# [Work to do]
Write out the full listing again, exactly as it stands.

# [Dataset content]
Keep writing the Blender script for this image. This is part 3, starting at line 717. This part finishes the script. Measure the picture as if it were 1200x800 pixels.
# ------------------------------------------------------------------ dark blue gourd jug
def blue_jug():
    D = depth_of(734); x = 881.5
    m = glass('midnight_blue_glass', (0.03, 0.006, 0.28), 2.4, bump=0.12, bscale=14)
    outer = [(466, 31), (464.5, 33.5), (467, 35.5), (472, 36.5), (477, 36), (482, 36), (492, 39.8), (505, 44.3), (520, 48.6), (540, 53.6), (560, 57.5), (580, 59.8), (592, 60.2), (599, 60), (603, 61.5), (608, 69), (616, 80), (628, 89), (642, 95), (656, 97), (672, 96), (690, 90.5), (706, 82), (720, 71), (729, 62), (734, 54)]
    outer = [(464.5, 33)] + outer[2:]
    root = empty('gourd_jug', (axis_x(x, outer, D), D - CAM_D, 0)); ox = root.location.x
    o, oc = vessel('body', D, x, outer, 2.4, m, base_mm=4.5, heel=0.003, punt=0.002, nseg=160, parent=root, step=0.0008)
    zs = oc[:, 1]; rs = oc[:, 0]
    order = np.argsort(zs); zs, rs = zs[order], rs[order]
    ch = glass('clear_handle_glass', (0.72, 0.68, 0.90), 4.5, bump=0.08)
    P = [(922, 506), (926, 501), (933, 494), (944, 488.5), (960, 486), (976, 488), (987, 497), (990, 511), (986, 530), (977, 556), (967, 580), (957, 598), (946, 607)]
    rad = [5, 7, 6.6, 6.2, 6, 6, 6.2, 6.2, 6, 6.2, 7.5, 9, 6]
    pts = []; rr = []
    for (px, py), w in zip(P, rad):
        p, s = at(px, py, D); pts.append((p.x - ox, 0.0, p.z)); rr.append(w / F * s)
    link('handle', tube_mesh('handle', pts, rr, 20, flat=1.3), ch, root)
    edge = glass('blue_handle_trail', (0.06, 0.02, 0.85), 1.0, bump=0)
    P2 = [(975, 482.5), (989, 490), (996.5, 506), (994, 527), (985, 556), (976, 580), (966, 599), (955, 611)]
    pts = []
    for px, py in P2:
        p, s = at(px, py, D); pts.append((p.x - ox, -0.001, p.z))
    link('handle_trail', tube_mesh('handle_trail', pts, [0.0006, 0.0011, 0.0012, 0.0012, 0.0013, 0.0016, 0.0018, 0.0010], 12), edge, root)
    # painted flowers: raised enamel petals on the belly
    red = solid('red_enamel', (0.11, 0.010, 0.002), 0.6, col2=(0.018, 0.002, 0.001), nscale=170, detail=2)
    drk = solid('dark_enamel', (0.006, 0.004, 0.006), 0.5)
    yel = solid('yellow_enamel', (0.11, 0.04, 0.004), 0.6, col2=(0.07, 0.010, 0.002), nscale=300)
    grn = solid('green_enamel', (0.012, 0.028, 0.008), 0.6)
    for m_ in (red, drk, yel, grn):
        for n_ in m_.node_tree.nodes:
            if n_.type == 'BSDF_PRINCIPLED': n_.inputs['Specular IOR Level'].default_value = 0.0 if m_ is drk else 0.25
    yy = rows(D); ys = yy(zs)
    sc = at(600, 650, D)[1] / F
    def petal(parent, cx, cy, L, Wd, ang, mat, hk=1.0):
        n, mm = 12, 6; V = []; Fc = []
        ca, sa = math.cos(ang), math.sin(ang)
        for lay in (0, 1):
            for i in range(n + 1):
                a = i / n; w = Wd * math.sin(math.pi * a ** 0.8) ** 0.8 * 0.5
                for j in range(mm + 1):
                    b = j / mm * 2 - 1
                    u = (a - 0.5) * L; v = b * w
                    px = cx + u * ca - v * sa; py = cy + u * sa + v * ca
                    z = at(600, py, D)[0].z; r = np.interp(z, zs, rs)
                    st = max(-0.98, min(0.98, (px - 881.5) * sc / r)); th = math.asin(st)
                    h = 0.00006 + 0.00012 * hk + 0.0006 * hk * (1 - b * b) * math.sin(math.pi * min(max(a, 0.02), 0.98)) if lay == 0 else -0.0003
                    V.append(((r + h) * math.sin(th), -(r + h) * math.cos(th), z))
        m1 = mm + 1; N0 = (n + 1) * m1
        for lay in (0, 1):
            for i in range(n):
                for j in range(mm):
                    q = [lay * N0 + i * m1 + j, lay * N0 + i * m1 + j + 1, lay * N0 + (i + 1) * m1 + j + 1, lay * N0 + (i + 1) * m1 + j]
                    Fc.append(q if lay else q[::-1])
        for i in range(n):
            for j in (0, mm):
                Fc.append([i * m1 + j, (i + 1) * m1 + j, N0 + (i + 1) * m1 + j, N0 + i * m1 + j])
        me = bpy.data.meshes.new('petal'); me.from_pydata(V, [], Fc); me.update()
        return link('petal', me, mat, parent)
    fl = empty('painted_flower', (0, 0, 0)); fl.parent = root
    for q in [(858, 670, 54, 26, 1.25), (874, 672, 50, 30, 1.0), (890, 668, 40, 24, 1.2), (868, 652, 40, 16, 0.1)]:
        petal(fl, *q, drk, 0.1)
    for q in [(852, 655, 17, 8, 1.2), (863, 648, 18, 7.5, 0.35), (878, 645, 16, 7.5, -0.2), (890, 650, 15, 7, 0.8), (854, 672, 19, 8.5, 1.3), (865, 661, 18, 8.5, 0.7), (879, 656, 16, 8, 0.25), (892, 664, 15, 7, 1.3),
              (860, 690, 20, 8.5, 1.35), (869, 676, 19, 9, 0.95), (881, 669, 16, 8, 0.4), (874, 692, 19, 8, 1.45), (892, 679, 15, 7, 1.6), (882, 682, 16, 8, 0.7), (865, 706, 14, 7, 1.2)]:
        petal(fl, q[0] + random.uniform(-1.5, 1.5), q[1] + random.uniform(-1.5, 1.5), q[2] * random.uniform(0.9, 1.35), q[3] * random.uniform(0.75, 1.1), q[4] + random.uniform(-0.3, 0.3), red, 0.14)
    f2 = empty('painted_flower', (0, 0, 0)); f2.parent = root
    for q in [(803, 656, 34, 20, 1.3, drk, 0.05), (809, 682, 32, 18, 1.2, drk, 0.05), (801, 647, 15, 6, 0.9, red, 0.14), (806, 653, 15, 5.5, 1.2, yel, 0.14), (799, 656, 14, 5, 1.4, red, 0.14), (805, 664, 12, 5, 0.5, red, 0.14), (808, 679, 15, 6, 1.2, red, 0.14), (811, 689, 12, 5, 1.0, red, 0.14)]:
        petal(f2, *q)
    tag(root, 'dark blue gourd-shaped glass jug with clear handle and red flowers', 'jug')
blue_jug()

# [Task output]
Keep writing the Blender script for this image. This is part 3, starting at line 717. This part finishes the script. Measure the picture as if it were 1200x800 pixels.
# ------------------------------------------------------------------ dark blue gourd jug
def blue_jug():
    D = depth_of(734); x = 881.5
    m = glass('midnight_blue_glass', (0.03, 0.006, 0.28), 2.4, bump=0.12, bscale=14)
    outer = [(466, 31), (464.5, 33.5), (467, 35.5), (472, 36.5), (477, 36), (482, 36), (492, 39.8), (505, 44.3), (520, 48.6), (540, 53.6), (560, 57.5), (580, 59.8), (592, 60.2), (599, 60), (603, 61.5), (608, 69), (616, 80), (628, 89), (642, 95), (656, 97), (672, 96), (690, 90.5), (706, 82), (720, 71), (729, 62), (734, 54)]
    outer = [(464.5, 33)] + outer[2:]
    root = empty('gourd_jug', (axis_x(x, outer, D), D - CAM_D, 0)); ox = root.location.x
    o, oc = vessel('body', D, x, outer, 2.4, m, base_mm=4.5, heel=0.003, punt=0.002, nseg=160, parent=root, step=0.0008)
    zs = oc[:, 1]; rs = oc[:, 0]
    order = np.argsort(zs); zs, rs = zs[order], rs[order]
    ch = glass('clear_handle_glass', (0.72, 0.68, 0.90), 4.5, bump=0.08)
    P = [(922, 506), (926, 501), (933, 494), (944, 488.5), (960, 486), (976, 488), (987, 497), (990, 511), (986, 530), (977, 556), (967, 580), (957, 598), (946, 607)]
    rad = [5, 7, 6.6, 6.2, 6, 6, 6.2, 6.2, 6, 6.2, 7.5, 9, 6]
    pts = []; rr = []
    for (px, py), w in zip(P, rad):
        p, s = at(px, py, D); pts.append((p.x - ox, 0.0, p.z)); rr.append(w / F * s)
    link('handle', tube_mesh('handle', pts, rr, 20, flat=1.3), ch, root)
    edge = glass('blue_handle_trail', (0.06, 0.02, 0.85), 1.0, bump=0)
    P2 = [(975, 482.5), (989, 490), (996.5, 506), (994, 527), (985, 556), (976, 580), (966, 599), (955, 611)]
    pts = []
    for px, py in P2:
        p, s = at(px, py, D); pts.append((p.x - ox, -0.001, p.z))
    link('handle_trail', tube_mesh('handle_trail', pts, [0.0006, 0.0011, 0.0012, 0.0012, 0.0013, 0.0016, 0.0018, 0.0010], 12), edge, root)
    # painted flowers: raised enamel petals on the belly
    red = solid('red_enamel', (0.11, 0.010, 0.002), 0.6, col2=(0.018, 0.002, 0.001), nscale=170, detail=2)
    drk = solid('dark_enamel', (0.006, 0.004, 0.006), 0.5)
    yel = solid('yellow_enamel', (0.11, 0.04, 0.004), 0.6, col2=(0.07, 0.010, 0.002), nscale=300)
    grn = solid('green_enamel', (0.012, 0.028, 0.008), 0.6)
    for m_ in (red, drk, yel, grn):
        for n_ in m_.node_tree.nodes:
            if n_.type == 'BSDF_PRINCIPLED': n_.inputs['Specular IOR Level'].default_value = 0.0 if m_ is drk else 0.25
    yy = rows(D); ys = yy(zs)
    sc = at(600, 650, D)[1] / F
    def petal(parent, cx, cy, L, Wd, ang, mat, hk=1.0):
        n, mm = 12, 6; V = []; Fc = []
        ca, sa = math.cos(ang), math.sin(ang)
        for lay in (0, 1):
            for i in range(n + 1):
                a = i / n; w = Wd * math.sin(math.pi * a ** 0.8) ** 0.8 * 0.5
                for j in range(mm + 1):
                    b = j / mm * 2 - 1
                    u = (a - 0.5) * L; v = b * w
                    px = cx + u * ca - v * sa; py = cy + u * sa + v * ca
                    z = at(600, py, D)[0].z; r = np.interp(z, zs, rs)
                    st = max(-0.98, min(0.98, (px - 881.5) * sc / r)); th = math.asin(st)
                    h = 0.00006 + 0.00012 * hk + 0.0006 * hk * (1 - b * b) * math.sin(math.pi * min(max(a, 0.02), 0.98)) if lay == 0 else -0.0003
                    V.append(((r + h) * math.sin(th), -(r + h) * math.cos(th), z))
        m1 = mm + 1; N0 = (n + 1) * m1
        for lay in (0, 1):
            for i in range(n):
                for j in range(mm):
                    q = [lay * N0 + i * m1 + j, lay * N0 + i * m1 + j + 1, lay * N0 + (i + 1) * m1 + j + 1, lay * N0 + (i + 1) * m1 + j]
                    Fc.append(q if lay else q[::-1])
        for i in range(n):
            for j in (0, mm):
                Fc.append([i * m1 + j, (i + 1) * m1 + j, N0 + (i + 1) * m1 + j, N0 + i * m1 + j])
        me = bpy.data.meshes.new('petal'); me.from_pydata(V, [], Fc); me.update()
        return link('petal', me, mat, parent)
    fl = empty('painted_flower', (0, 0, 0)); fl.parent = root
    for q in [(858, 670, 54, 26, 1.25), (874, 672, 50, 30, 1.0), (890, 668, 40, 24, 1.2), (868, 652, 40, 16, 0.1)]:
        petal(fl, *q, drk, 0.1)
    for q in [(852, 655, 17, 8, 1.2), (863, 648, 18, 7.5, 0.35), (878, 645, 16, 7.5, -0.2), (890, 650, 15, 7, 0.8), (854, 672, 19, 8.5, 1.3), (865, 661, 18, 8.5, 0.7), (879, 656, 16, 8, 0.25), (892, 664, 15, 7, 1.3),
              (860, 690, 20, 8.5, 1.35), (869, 676, 19, 9, 0.95), (881, 669, 16, 8, 0.4), (874, 692, 19, 8, 1.45), (892, 679, 15, 7, 1.6), (882, 682, 16, 8, 0.7), (865, 706, 14, 7, 1.2)]:
        petal(fl, q[0] + random.uniform(-1.5, 1.5), q[1] + random.uniform(-1.5, 1.5), q[2] * random.uniform(0.9, 1.35), q[3] * random.uniform(0.75, 1.1), q[4] + random.uniform(-0.3, 0.3), red, 0.14)
    f2 = empty('painted_flower', (0, 0, 0)); f2.parent = root
    for q in [(803, 656, 34, 20, 1.3, drk, 0.05), (809, 682, 32, 18, 1.2, drk, 0.05), (801, 647, 15, 6, 0.9, red, 0.14), (806, 653, 15, 5.5, 1.2, yel, 0.14), (799, 656, 14, 5, 1.4, red, 0.14), (805, 664, 12, 5, 0.5, red, 0.14), (808, 679, 15, 6, 1.2, red, 0.14), (811, 689, 12, 5, 1.0, red, 0.14)]:
        petal(f2, *q)
    tag(root, 'dark blue gourd-shaped glass jug with clear handle and red flowers', 'jug')
blue_jug()